La boîte du clavier est terminée, à son extrémité gauche, par une pièce de bois sculptée (en forme de tête féminine le plus souvent), percée de six trous où passent les chevilles de réglage sur lesquelles s'enroulent les cordes : le cheviller.

La roue est protégée par un couvre-roue et le clavier est fermé par un couvercle qui facilitera le glissement de la main du musicien.

La roue-archet et la manivelle

La roue est en bois dur (buis, cormier, érable...) d'un diamètre proche de vingt centimètres. C'est en fait un archet sans fin sur lequel appuient les cordes. De son épaisseur, et de la nature du bois utilisé, vont dépendre la puissance et la sonorité de l'instrument.

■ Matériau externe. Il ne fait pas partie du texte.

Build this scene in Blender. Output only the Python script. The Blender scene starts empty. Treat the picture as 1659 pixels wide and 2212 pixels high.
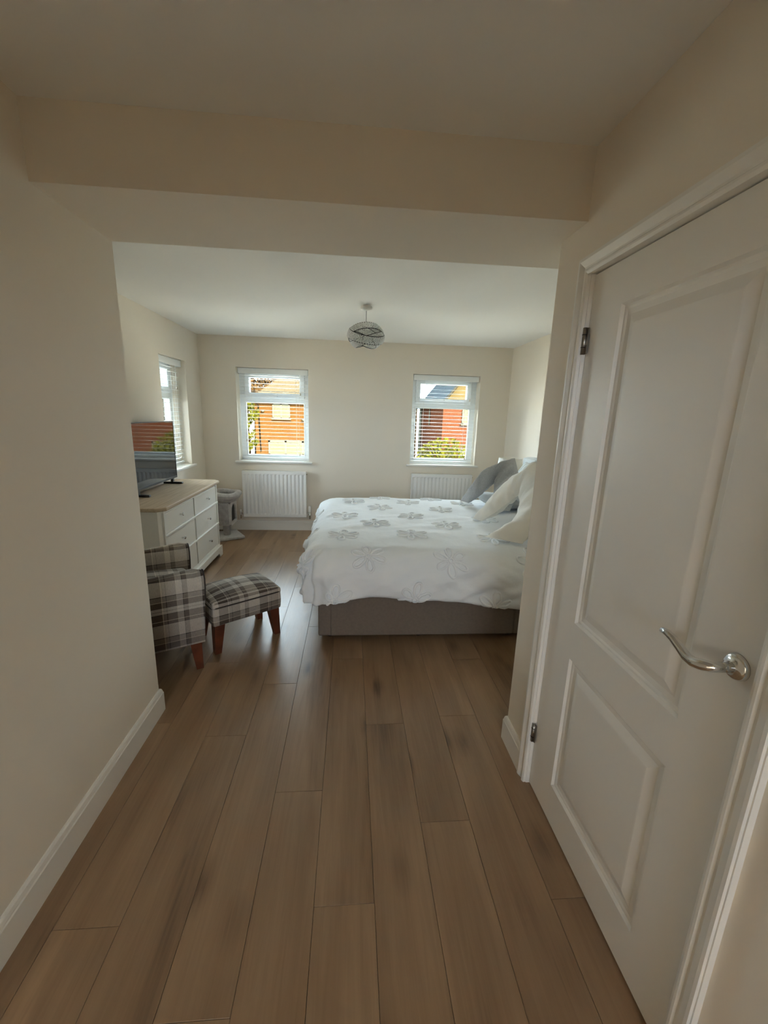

La manivelle est en forme de S forgé à plat. L'une de ses extrémités est vissée sur l'arbre de la roue et l'autre porte une poignée en porcelaine ou en bois. La taille de cette manivelle sera fonction des caractéristiques physiques du joueur (âge, taille du bras, de la main, nervosité...).

La tension des cordes se fait à l'aide d'un accessoire fort simple, le tourne à gauche. Il s'agit d'une clé de bois dur, mortaisée à sa partie inférieure où se logent les têtes des chevilles sur lesquelles s'enroulent les cordes.

Au point de frottement de la roue-archet avec les cordes, celles-ci sont protégées par un enroulement de coton fin, sorte de gaine, qui évite à la fois une usure trop rapide des cordes et une sonorité trop criarde de l'instrument.

On enduit la roue de colophane pour la même raison que le violoniste en met sur les crins de l'archet : elle crée la friction nécessaire à la mise en vibration des cordes.